Good thoughts, Nick. Thanks!
I think I mainly agree with you, but I believe I’d emphasize the graduality of the process even more. I’ve begun to notice in the last ten or so years how everything on earth and in the heavens seems to exist in some sort of gradient, and I agree with GMac that the natural creation is a book for us, to teach us who God is. It is, insofar as uncorrupted, or so far as we can to some degree perceive what it might BE, uncorrupted, a portrait for us of our Father and of His manner of working in more distinctly spiritual dimensions. Regarding this gradient idea, an example I think of sometimes is our local white-tail and black-tail (mule) deer. I used to think of them as two separate species, but here in the conflux of the two, they aren’t really. There are white-tail and various mixes, and then mulies. There’s a gradient between the two – no firm dividing line as of pure whitetail --> 1/4:3/4 --> 1/2:1/2 --> 3/4:1/4 --> pure mulie.

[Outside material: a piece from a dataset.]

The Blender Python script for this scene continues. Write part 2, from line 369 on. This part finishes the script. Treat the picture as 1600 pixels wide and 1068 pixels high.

To me, thinking of these “steps” of justification, sanctification, glorification is artificial, and not the way we really see things in nature. I think probably these steps are intermingled. Justification (dikaiosune) is a complex word which, as far as I understand, has to do with being together in love and mutual respect with our brothers and sisters and our God or, as Jason has put it, “fair togetherness.” Sanctification (hagiadzo) means to make holy, to purify and consecrate. This is maybe a thing with which we cooperate, but which we can’t really do effectively on our own – maybe like treating a cavity in our own tooth – (move this way, open your mouth a little more, don’t bite the dentist . . . next time don’t forget to brush and floss . . . .) I think these two can and typically do grow simultaneously. And as they grow, we also become more glorious – we display the face of our Lord more and more clearly. It doesn’t seem to me that we’re meant to see this as three different and progressive stages, of which we must complete the one before we can enter into the next in the series. As we grow in the first – as we learn to live together in love and kindness and fairness to one another and with our Lord, we naturally and at the same time become more and more unlike the corruption of the world and more separated out unto God, and as these are happening, well, “from glory to glory He transforms us” – we begin more and more to shine with the glory that is His life and His beauty shining out from us.
Like you, I do think there has to be a “crossing over” beyond which He becomes all in all and the natural world is renewed, the dead all raised, the corruptible puts on incorruption and all is at last one (as we now see that God is one). I wonder though, whether we’ll ever cease to become more like Him. He’s infinite after all, and we’re not. So for us to be changed into His image seems to me likely to be a never-ending, ever more glorious quest. How can we ever fully attain to the fulness of Christ? This to me seems a wonderful thing, always to be exploring Him and His glory to higher heights and profounder depths. What a great adventure!
Anyway, this is my idea of “heaven” (in part). Just me musing.